Tem livro novo na praca. MIRIAM LEITAO escreve sobre economia, of course, notadamente a nossa sempre lembrada hiperinflacao. Abaixo resenha postada pelo colega PERSIO ARIDA. .
Em seu novo livro, Míriam Leitão recupera, com a leveza e simplicidade do excelente jornalismo que a caracteriza, a longa saga através da qual o Brasil logrou finalmente livrar-se da hiperinflação. Num país como o nosso, que não tem como um de seus pontos altos a memória e a reflexão sobre sua própria história, isso já seria em si um feito digno de nota e admiração. Mas Míriam Leitão foi além ao chamar a atenção para um ator por muitos ignorado: nosso próprio povo. Todos sabemos que inflação não é criada pelos mercados, mas sim o resultado de políticas econômicas equivocadas. O que poucos se dão conta é que, para que a estabilização econômica seja bem sucedida, tem que haver, além de um bom governo, um pacto social de apoio e adesão.
Conto aqui um episódio que ilustrará bem o que quero dizer. Em 1984, dez anos antes do Plano Real e dois anos antes do Plano Cruzado, fiz uma apresentação no MIT, do trabalho que havíamos escrito, André Lara Resende e eu, sugerindo uma reforma monetária para terminar com a inflação no Brasil. Mário Henrique Simonsen e um professor de Harvard, que, mais tarde, seria figura importante no governo americano, eram os debatedores.

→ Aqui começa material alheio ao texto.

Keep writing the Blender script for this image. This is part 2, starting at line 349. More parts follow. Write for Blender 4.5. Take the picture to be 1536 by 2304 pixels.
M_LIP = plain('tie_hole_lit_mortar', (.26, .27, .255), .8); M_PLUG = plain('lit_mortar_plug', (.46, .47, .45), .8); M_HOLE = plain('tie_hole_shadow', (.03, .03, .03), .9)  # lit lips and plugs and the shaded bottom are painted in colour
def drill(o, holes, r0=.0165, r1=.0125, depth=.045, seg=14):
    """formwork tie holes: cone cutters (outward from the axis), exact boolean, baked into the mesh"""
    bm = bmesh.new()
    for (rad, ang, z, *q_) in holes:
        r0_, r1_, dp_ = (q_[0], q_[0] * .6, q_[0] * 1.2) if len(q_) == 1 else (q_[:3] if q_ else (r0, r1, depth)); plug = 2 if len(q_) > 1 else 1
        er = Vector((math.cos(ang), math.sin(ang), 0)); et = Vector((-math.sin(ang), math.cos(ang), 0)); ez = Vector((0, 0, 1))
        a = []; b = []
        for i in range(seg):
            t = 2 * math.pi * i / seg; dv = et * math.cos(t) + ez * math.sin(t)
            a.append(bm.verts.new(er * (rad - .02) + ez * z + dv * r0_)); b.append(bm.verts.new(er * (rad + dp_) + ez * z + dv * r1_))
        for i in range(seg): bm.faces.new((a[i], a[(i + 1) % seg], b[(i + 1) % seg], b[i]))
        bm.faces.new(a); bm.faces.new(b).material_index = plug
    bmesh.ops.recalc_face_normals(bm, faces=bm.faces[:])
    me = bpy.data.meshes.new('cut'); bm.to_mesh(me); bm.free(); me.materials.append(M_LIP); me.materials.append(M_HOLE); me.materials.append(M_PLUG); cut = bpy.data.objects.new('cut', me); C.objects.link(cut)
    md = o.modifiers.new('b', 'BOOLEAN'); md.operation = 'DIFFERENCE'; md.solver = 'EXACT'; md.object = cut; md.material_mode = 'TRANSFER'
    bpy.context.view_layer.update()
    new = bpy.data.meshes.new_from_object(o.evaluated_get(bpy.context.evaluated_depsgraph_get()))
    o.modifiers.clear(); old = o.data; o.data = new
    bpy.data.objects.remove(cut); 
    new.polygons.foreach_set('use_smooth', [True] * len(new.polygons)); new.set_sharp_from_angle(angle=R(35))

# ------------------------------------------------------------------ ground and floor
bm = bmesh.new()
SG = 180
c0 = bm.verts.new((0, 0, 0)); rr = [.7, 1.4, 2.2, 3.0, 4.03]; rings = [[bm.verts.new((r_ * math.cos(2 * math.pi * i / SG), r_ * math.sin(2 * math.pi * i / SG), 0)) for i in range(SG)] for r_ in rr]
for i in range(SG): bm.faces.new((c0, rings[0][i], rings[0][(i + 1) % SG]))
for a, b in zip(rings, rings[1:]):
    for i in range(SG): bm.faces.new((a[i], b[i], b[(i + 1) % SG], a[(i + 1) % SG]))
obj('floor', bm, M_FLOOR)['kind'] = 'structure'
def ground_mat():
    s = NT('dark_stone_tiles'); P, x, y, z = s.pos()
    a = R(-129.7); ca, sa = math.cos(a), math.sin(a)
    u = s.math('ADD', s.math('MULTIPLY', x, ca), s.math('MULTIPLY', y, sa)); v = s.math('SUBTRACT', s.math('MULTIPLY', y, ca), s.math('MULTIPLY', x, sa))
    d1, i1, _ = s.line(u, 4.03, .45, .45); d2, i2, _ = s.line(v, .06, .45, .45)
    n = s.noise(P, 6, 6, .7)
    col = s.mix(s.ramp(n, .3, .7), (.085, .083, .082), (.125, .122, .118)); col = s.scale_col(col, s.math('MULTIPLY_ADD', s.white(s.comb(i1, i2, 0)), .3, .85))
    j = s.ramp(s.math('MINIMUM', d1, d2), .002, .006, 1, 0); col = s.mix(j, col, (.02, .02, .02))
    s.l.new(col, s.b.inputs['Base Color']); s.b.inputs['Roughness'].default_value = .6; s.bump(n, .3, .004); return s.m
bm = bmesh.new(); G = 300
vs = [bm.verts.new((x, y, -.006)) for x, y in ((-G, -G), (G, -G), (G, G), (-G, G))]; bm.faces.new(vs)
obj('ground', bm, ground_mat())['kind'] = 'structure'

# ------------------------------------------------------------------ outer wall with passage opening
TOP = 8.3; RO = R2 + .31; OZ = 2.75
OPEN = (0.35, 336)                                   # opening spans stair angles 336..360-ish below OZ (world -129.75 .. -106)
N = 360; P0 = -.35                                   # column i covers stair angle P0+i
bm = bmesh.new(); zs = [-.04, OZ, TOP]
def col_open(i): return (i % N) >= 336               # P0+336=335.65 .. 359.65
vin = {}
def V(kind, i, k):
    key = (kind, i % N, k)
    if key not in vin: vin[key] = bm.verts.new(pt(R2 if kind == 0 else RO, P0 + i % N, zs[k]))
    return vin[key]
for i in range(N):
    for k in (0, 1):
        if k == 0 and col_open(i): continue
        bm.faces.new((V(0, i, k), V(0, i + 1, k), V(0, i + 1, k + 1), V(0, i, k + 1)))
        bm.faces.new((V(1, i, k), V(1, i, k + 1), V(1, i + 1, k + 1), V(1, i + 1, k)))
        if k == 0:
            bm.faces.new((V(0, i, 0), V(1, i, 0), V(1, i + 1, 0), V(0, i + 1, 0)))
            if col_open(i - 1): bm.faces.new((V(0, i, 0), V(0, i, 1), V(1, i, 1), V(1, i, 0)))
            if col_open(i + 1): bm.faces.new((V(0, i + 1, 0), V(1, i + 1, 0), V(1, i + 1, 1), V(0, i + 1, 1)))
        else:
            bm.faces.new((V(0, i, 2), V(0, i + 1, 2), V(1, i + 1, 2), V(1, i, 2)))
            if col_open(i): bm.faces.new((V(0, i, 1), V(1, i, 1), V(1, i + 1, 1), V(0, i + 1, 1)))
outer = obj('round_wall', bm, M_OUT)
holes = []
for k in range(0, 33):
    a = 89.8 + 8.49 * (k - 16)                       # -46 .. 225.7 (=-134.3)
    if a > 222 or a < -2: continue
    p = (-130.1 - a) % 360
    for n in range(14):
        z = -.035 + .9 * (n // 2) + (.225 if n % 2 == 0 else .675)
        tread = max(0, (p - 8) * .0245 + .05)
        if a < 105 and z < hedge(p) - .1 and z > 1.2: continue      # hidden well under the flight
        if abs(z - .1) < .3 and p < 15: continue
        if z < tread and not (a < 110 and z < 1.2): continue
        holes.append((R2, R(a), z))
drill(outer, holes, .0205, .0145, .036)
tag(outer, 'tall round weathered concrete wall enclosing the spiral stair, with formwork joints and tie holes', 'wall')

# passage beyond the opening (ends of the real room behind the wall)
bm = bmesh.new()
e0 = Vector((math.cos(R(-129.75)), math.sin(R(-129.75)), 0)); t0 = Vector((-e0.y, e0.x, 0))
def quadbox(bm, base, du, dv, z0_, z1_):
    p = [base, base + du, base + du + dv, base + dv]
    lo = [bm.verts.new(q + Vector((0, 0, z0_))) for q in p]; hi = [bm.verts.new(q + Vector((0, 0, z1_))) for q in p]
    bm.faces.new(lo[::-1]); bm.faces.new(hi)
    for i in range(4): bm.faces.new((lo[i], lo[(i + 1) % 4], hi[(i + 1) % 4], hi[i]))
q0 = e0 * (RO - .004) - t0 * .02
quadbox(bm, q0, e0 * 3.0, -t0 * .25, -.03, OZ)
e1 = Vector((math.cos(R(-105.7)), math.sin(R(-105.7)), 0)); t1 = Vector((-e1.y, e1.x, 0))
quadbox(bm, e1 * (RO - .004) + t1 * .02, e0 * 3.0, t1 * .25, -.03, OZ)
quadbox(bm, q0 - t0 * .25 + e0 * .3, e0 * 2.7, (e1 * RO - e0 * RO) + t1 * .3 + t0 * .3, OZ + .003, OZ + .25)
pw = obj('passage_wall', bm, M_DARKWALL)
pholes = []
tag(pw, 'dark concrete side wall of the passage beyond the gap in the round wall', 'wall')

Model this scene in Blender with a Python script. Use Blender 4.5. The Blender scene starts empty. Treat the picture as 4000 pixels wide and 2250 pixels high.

Expliquei o melhor que consegui a ideia do que mais tarde foi a URV, no trabalho aparecia como ORTN pró-rata dia, uma moeda virtual de transição. Simonsen, que era um gênio da didática, me ajudou - "o Persio não explica bem suas próprias ideias", disse ele brincando. O professor de Harvard, polemista por vocação, mas excelente economista, terminou por entender, mas vaticinou: uma abordagem originalíssima, mas sem chances de funcionar. Explicou: primeiro, por que as pessoas fariam uma conversão voluntária dos contratos na nova moeda, o que elas ganhariam com isso? Segundo, se a inflação acabar de repente, numa reforma monetária, sem um enorme desemprego, todo mundo vai achar que é fácil acabar com a inflação. Como os políticos gostam de gastar, a tentação de reinflacionar a economia será irresistível.
Não foi o que aconteceu no Plano Real. A primeira tentativa, o Plano Cruzado, falhou, mas conseguiu incrustar no imaginário coletivo a ideia de que a estabilidade monetária era possível. Quando do Plano Real, a população espontaneamente tratou de converter contratos em URV. E depois de lançado o programa, reafirmou, em todas as eleições, que políticos que não levassem a estabilidade a sério não teriam seu voto. Sem o pacto social de apoio, o Plano Real não teria dado certo.
Míriam Leitão conta-nos a história da nossa moeda entremeando conversas de bastidores, depoimentos pessoais, erros e acertos de política econômica. Longe dos muitas vezes aborrecidos textos acadêmicos, o que se lê é uma história viva, fluente. Recomendo vivamente a leitura. Os que experimentaram a hiperinflação poderão saborear episódios que acompanharam de perto; os mais jovens, afortunados por terem escapado do Brasil antigo, poderão se familiarizar com uma história que, em muitos momentos, lhes parecerá surreal.
* PERSIO ARIDA é economista e ex-presidente do Banco Central e do BNDES.